In our new research, our Unit 42 research team has found an attack that takes the refining of spear phishing one step further. Rather than simply using a theme or lure that is relevant to the target, the attackers behind these attacks use an email conversation that’s in progress to carry out their attack.

You can see an image of how this works below in Figure 1.

FreeMilk_1

Figure 1 Conversation Hijacking to Deliver Malware

How this works is that two users, Alice (A) and Bob (B) are carrying on an email conversation. A shown in the top figure, an attacker, Charlie (C), carries out an attack that enables him to gain complete control of Alice’s email account, most likely through some form of credential theft. Once Charlie has access to Alice’s email account, he then finds email conversations between Alice and Bob, his ultimate target. When he finds one that is still in progress, he crafts a malicious attack email that seems to be relevant to the ongoing email conversation and sends it to Bob as shown in the bottom figure. If Charlie was successful in crafting the attack email to seem legitimate enough, Bob will open the email and any attachments and the attack will succeed.

Unlike phishing or even general spear phishing, this is a highly sophisticated, labor intensive, focused attack. Carrying out a successful conversation hijacking spear phishing attack requires knowing someone that the ultimate target is communicating with, compromising that person’s account, identifying an ongoing email conversation with the ultimate target, crafting an email to appear part of that ongoing email conversation and finally sending it. Even then there’s no guarantee of success since the target may somehow recognize the attack or have sufficient prevention controls in place to prevent the attack from succeeding.
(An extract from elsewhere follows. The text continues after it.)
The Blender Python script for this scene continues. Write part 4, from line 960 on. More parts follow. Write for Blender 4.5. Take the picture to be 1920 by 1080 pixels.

Given all those points, this isn’t an attack that many of us need to worry about. But those out there who are in positions that might make them a high value target do need to be concerned about this. Whether you’re on the board of directors for an organization, a CEO/CFO/CSO, entrusted with important military or political information, are a journalist, or an activist/dissident, this is a kind of attack that you could face. And like with all targeted attacks, you don’t have to be the ultimate target of the attack campaign to be a target: this is a tactic that can be used as part of a broader attack campaign. For example, if you are the executive assistant for a CEO, you could be the target of an attack like this (“Bob” in our scenario above) so that you in turn are used to carry out an attack (“Alice” in our scenario above) against your CEO (who then becomes “Bob” in our scenario above).

Because of the nature of the attack, unless you verify each and every email you receive, it’s unlikely that you’ll necessarily be able to spot and thwart an attack. In this case, your best means of protection lies in prevention. And prevention here is really focused on two things.

First, keeping your systems and devices fully up-to-date with the latest software and security updates. The specific attack our Unit 42 research team has seen using this technique relied on an attack against a vulnerability in Microsoft Office for which a patch is available. If an attacker tried to carry this attack out against a target that was patched for this vulnerability, it would fail.

Second, using security on your systems, devices and networks that provides multiple layers of protection can help prevent attacks.

Conversation hijacking spear phishing isn’t a threat everyone faces, but for those who do it represents a significant escalation in terms of sophistication and social engineering of spear phishing attacks. It also takes spear phishing attacks to a level that makes it nearly impossible to distinguish an attack email from a legitimate email. And so technological prevention controls (patching, robust security) are even more for effective prevention.